Well, this is a surprise, probably to me more than anyone else. I’m going to muster up a few words on the subject of physics. As a senior in high school, I grudgingly took physics because my father believed that “physics is important for life,” or something to that effect. Given the lack of diligence with which I pursued the course, I’m not sure that his opinion has much merit, but I do find the subject fascinating now.

Higgs boson cartoon

“Well, either we’ve found the Higgs boson, or Fred’s just put the kettle on.”

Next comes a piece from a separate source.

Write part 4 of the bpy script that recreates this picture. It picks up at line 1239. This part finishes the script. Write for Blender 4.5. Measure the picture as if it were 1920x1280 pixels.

This morning, while savoring my cup of coffee, I read an interesting article in The New York Times on the race to prove the existence of the Higgs boson particle, also known rather dramatically as the “God particle,” since it is theorized to endow elementary particles with mass. I’m most interested not in the physics of this concept (sorry Dad), but the meaning ascribed to the natural world by humans. As stated in the article, definitive proof of the existence of such a particle would confirm something called the Standard Model of physics and open the door to new questions about the make-up of the universe, such as why it is filled with matter and not anti-matter. Here I began to wonder about my own assumptions and limitations as a thinker. For when faced with the dichotomy of matter and anti-matter I immediately made a mental leap to good and evil, and then wondered why I made such a leap. Is this the logical order of things? (I think not.) Have I ascribed this organizational model to something I do not understand simply because it is the only way I can make sense of it? (A more likely answer.) Or, did I jump to the polar opposites of good and evil because I knew that the Higgs boson particle is also referred to as the God particle? (Also a likely factor.) Maintaining a basic awareness of these very human limitations is paramount to understanding anything. That the Higgs boson particle, should its existence be proved or not, is also known as the “God particle” says as much about our understanding of the universe as the particle itself. We can only define what we see by what we already know. Unfortunately what we know is frequently riddled with contradictions or flat out wrong. How much is the current excitement centered around one little particle due to the fact that we have ascribed monumental meaning to its existence? How are our current assumptions about the universe influenced by our own existing models (organizational strategies)? Like I said, awareness is paramount.